8. Yates, the activation, Peter and his support of Victoria, orders, especially for the drone, threats from Yates, the screen and details, the military commander, Peter and his crisis, closing the computer? The sealing of the town, the further agents attacking, the further attempts on Mike, their deaths?
9. The cuffs, the escape, going to see Rose, his friends, their fear, the basement, psychedelic, the gas? Rose and the deaths?
10. Phoebe revealed as an agent, Mike hurt, fearing that he was a robot, yet the mutual love, his wanting to save her, her wanting to save him?

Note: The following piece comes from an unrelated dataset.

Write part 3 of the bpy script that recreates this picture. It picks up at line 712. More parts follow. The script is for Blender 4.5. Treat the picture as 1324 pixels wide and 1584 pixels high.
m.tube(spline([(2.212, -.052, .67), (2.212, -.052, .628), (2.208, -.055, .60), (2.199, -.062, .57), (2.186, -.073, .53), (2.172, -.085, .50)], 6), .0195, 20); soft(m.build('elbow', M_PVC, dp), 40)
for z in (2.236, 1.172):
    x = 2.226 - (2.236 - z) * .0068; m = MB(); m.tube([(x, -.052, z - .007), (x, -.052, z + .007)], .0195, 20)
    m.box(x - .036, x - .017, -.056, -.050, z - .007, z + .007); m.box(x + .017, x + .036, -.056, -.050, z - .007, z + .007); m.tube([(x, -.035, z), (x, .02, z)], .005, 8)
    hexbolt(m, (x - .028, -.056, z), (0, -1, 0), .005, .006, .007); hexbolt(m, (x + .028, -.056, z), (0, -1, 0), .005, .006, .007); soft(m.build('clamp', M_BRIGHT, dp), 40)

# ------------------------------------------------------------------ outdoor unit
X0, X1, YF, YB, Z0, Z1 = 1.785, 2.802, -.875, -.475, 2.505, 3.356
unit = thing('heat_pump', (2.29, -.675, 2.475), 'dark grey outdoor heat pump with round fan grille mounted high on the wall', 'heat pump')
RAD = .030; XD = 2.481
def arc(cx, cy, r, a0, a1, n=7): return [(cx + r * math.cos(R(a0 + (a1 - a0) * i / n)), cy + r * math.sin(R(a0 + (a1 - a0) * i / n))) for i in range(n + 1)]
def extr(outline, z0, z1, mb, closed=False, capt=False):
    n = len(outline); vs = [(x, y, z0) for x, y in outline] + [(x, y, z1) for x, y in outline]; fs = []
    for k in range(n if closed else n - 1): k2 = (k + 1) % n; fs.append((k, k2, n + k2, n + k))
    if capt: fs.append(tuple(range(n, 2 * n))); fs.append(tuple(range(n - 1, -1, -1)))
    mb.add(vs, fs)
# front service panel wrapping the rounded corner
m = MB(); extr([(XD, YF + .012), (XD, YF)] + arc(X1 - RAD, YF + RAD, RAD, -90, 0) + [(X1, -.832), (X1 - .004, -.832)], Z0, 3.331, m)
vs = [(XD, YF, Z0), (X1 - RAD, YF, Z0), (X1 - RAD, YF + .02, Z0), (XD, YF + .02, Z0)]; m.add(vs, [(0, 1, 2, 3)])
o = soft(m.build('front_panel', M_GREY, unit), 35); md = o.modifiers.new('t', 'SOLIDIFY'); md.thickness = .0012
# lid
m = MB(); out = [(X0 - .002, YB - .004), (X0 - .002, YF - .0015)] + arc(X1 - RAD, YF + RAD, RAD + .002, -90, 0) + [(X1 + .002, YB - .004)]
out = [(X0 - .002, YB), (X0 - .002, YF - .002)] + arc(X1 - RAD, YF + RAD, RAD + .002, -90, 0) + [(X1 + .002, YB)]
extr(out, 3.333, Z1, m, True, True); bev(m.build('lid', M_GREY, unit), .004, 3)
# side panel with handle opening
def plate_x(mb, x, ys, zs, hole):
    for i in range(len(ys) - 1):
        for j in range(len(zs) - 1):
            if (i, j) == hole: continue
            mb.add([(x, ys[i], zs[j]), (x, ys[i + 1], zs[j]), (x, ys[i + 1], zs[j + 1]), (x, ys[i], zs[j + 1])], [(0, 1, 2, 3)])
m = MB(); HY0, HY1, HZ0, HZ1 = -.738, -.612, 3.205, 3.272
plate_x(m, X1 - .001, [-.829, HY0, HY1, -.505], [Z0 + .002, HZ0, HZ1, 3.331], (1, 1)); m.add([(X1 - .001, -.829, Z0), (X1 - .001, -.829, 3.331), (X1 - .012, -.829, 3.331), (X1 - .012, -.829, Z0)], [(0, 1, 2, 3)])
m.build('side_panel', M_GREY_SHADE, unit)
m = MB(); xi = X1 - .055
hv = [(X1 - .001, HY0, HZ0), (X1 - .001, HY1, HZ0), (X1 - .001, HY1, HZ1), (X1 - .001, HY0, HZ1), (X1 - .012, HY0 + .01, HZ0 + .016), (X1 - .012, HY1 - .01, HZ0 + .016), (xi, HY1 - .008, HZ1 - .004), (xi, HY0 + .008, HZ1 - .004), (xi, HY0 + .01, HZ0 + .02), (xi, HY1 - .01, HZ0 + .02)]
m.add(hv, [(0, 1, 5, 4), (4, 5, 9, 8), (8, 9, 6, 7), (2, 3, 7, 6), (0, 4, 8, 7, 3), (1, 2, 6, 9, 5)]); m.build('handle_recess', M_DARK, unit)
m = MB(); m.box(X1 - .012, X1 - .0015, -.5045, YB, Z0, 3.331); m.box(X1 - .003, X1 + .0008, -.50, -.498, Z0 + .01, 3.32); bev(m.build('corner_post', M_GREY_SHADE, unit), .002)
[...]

11. Lasseter, the explanation, Mike as a third time offender and his volunteering for the agency, his being trained, dormant, loss of memories – and the suggestions in his flashbacks and imagination? Part of the program? The only agent who succeeded?
12. Victoria Lasseter and all her efforts to save Mike? The confrontation of Yates, his vanity, clashes, a coward, the agents? Kruger as the boss, confronting Yates, shooting him?
13. Kruger, the programs, his reliance on Victoria?
14. The comic drama, the fights, Jesse Eisenberg as an action hero? The bullet and the frying pan? Proposing in the midst of the crisis?
15. The Postscript, the Philippines, Mike is secret agent, going up in the lift, the confrontation of the Chinese – and intimations of disaster?
16. The tone of the final credits – Mike’s cartoon, the monkey astronaut, animated in detail?